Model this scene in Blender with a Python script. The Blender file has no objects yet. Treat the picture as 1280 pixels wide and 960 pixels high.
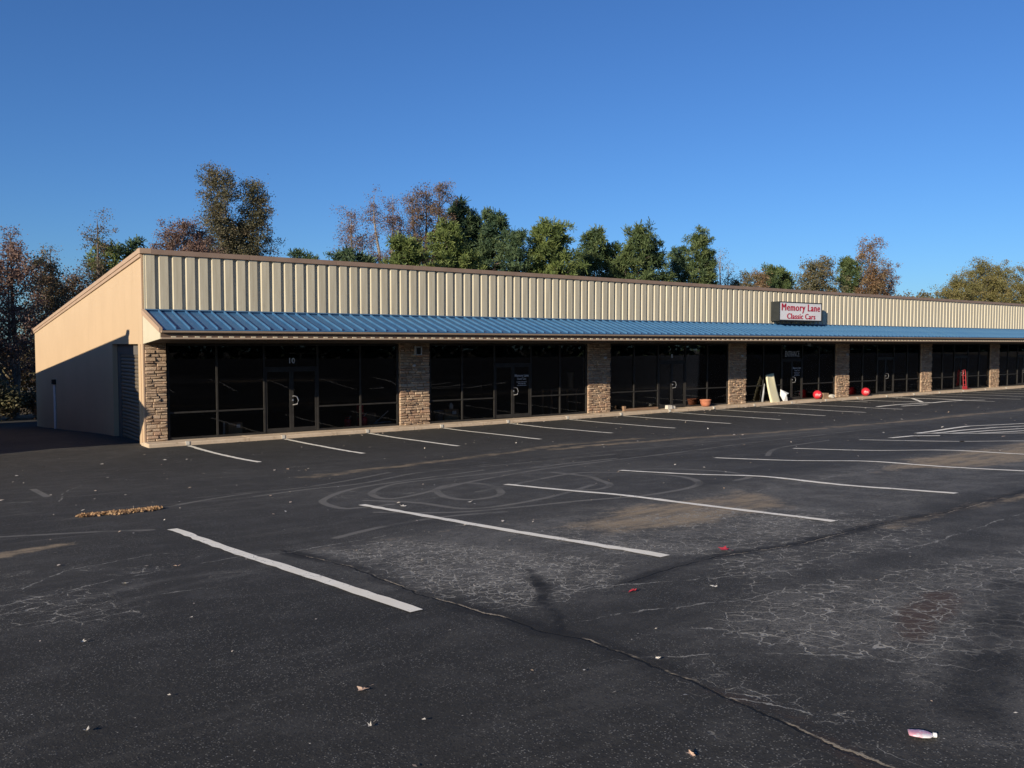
import bpy, bmesh, math, random
import numpy as np
from mathutils import Vector, Matrix

sc = bpy.context.scene
COL = sc.collection
rnd = random.Random(7)
R = math.radians

# ------------------------------------------------------------------ camera
cam_d = bpy.data.cameras.new('camera')
cam = bpy.data.objects.new('camera', cam_d)
COL.objects.link(cam)
cam.location = (-6.1, -27.5, 3.02)
cam.rotation_euler = (R(90 - 2.726), 0, R(-36.19))
cam_d.sensor_width = 36.0
cam_d.lens = 1050 / 1280 * 36
cam_d.clip_end = 3000
sc.camera = cam

# ------------------------------------------------------------------ world, sun, exposure
SUN = Vector((-.882, -.3475, .317)).normalized()
w = bpy.data.worlds.new('World')
sc.world = w
w.use_nodes = True
wn = w.node_tree
sky = wn.nodes.new('ShaderNodeTexSky')
sky.sky_type = 'NISHITA'
sky.sun_disc = False
sky.sun_elevation = math.asin(SUN.z)
sky.sun_rotation = math.atan2(SUN.x, SUN.y)
sky.altitude = 0
sky.air_density = 1.0
sky.dust_density = 0.3
sky.ozone_density = 3.0
tint = wn.nodes.new('ShaderNodeMix')
tint.data_type = 'RGBA'
tint.blend_type = 'MULTIPLY'
tint.inputs[0].default_value = 1.0
tint.inputs[7].default_value = (.50, .83, 1.30, 1)      # a very clear, deep blue autumn sky
wn.links.new(sky.outputs[0], tint.inputs[6])
wn.links.new(tint.outputs[2], wn.nodes['Background'].inputs[0])
wn.nodes['Background'].inputs[1].default_value = .070
sun_d = bpy.data.lights.new('sun', 'SUN')
sun_d.energy = 5.0
sun_d.angle = R(.5)
sun_d.color = (1.0, .88, .71)
sun = bpy.data.objects.new('sun', sun_d)
COL.objects.link(sun)
sun.rotation_euler = SUN.to_track_quat('Z', 'Y').to_euler()
sc.view_settings.view_transform = 'Standard'
sc.view_settings.look = 'None'
sc.view_settings.exposure = 0.4
sc.view_settings.gamma = 1.0
sc.cycles.max_bounces = 8
sc.cycles.transparent_max_bounces = 12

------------

Copy each line above that contains the word "objects".

SOLUTION FOR THIS EXERCISE:
Model this scene in Blender with a Python script. The Blender file has no objects yet. Treat the picture as 1280 pixels wide and 960 pixels high.
cam = bpy.data.objects.new('camera', cam_d)
COL.objects.link(cam)
sun = bpy.data.objects.new('sun', sun_d)
COL.objects.link(sun)